Church of Our Lady of Mount Carmel

This church celebrated its centenary in 1994 and so its origins hark back to 1894. The first Vicar was Fr. Pio Elias Saldanha who began the building of the church and parochial house. The foundation stone of the school building was laid in February 1909. In 1929, there was demarcation and drawing up of the boundaries of Bandra parishes. Mt. Carmel’s then 35 years old obtained a generous share of the Bandra territory. Owing to some disturbances in 1941, the church was closed and was only reopened in September 1942. The foundation stone of today’s church was blessed by the late Cardinal Valerian Gracias on September 8, 1975 and on completion, was dedicated by Dr. Simon Pimenta, Archbishop of Bombay on 11th February 1981, the feast day of Our Lady of Lourdes. Fr. Joe Pereira noted for rehabilitating drug addicts and alcoholics was parish priest from June 1981 to May 1988. The centenary celebrations started on 18th July 1993.

Church of St. Vincent de Paul

Chuim was once a part of St. Andrew’s Parish for more than 300 years. In January 1943, through a decree of Archbishop Roberts, Chuim was raised to the status of an independent parish. Sunday Mass was celebrated in the school hall, a new construction on the border of Chuim village. Fr. Blaise Nazareth was the Vicar. By 1969, Fr. Nazareth had put up a small church by the side of the school hall and this church functioned as the place for daily worship. When Fr. Stephen Nazareth became the Vicar in 1976 the plan for a new church was developed and the present church of St. Vincent de Paul became a reality on October 11th 1978 being blessed by Archbishop Simon Pimenta. A novel feature of this construction is that the existing small church was not destroyed but was integrated into the new church and is used for daily mass.

Church of St. Anne

This was originally described as the chapel on the hill and was built in 1858 and made filial to the church of St. Andrew’s. It served the village of Malla, Sherly, Rajan, Chuim and Pali. The chapel underwent renovation and repairs beginning in 1890 and was completed in June 1896. It was rebuilt by Mr. Manuel Gonsalves in 1939 (the third edifice). Rev. Fr. Braganza was installed as Vicar in January 1943 when the chapel was elevated to the status of a parish church.

Church of Saint Theresa

The story of the shaping of the parish and the building of the church of St. Theresa is a saga of hard work, perseverance, faith and hope in the Lord. Also, it owes its development to the indefatigable spirit of the early parishioners and the priests who served them. Masses were held in scattered locations on Sundays at Pereira’s compound, Khar at 5 a.m. St. Anthony’s School, Pali at 6 a.m. and 7 a.m. and the Railway Recreation Hall at 8 a.m. Weekday Masses (one per day) were held at Bishop Longinus’s home in Pali on Monday, Tuesday, Wednesday and at Gomes’ garage on Thursdays, Fridays and Saturdays. Fr. Theophilus Gomes purchased the plot for the church for Rs.1,07,170 (Rs.13.6 per sq. yard!). After his death in June 1948, St. Theresa’s parish was handed over to the SVD Fathers with Fr. George Proksch appointed the first parish priest. Fr. Braun took over from him in 1951 followed by others. The new church building was started in October 1959 and was completed in 1962. It has an outstandingly modern façade and has polychromatic glass, an electric organ from Germany and the automatic electronic bell which was a novelty in those days.

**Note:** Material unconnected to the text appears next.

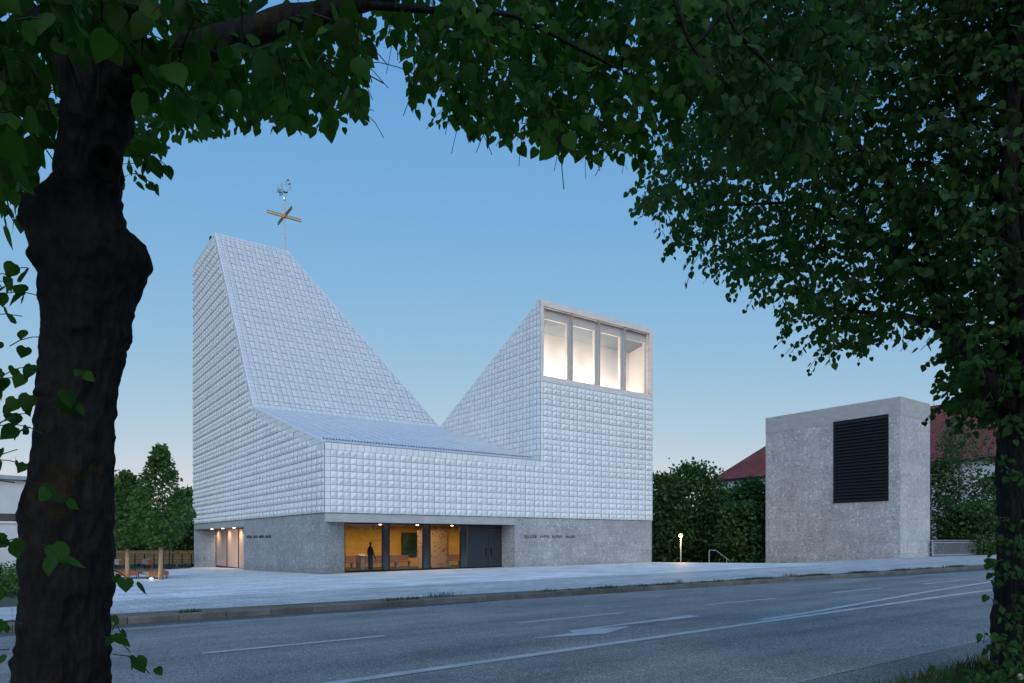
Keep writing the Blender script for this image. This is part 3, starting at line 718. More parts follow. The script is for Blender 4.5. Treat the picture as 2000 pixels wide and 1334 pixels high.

Church of Saint Joseph the Worker

Bandra East in the 50s was synonymous with marshes, mosquitoes and malaria. There were about a 100 Catholic families living with other communities in a cluster of huts known as Behrampada, Navpada, Kherwadi and Jawahar Nagar. These Catholics went to St. Peter’s and St. Theresa’s in Bandra West to attend Sunday Masses and other religious services. The few Catholics of Kher Nagar, a township of 35 buildings arranged for evening Mass to be held in one of the buildings. This practice continued on the following Sundays with priests coming from St. Peter’s and St. Theresa’s. In May 1959, a shed was built by the Catholics of Bandra East to function as a Church from August 8th 1959. A new parish was carved out for Bandra East on May 1st 1960 named, Parish of St. Joseph the Worker. As roads opened up in Bandra East and bus services started by BEST, the Catholic population increased. The Norbertine Fathers who requested for a parish in Mumbai were entrusted with this parish. Work on the new church building started by end of 1969 and was completed on November 17th 1970 with the blessing by His Eminence Cardinal Gracias. This was a dream of Bandra East Catholics to have a beautiful place of worship finally materializing. The parish priest then, was Fr. Luke Van Helvert who was followed by several well-known names.

Church of Saint Francis de Assisi

This church arose from the need to cater to an increasing Catholic population of Mt. Carmel Church. It became necessary to divide the parish and erect a new church on a plot previously owned by Mount Mary’s Basilica and sold to Mt. Carmel for a nominal price. Construction work which was entrusted to Fr. Roque Lobo began in 1979 and was completed in 1982. Fr. Roque managed alone the new church for six years followed by Fr. Maxi. In 1989, Fr. Adrian D’Souza took over from Fr. Maxi and held tenure for six years. During that time he constructed a compound wall to prevent encroachment.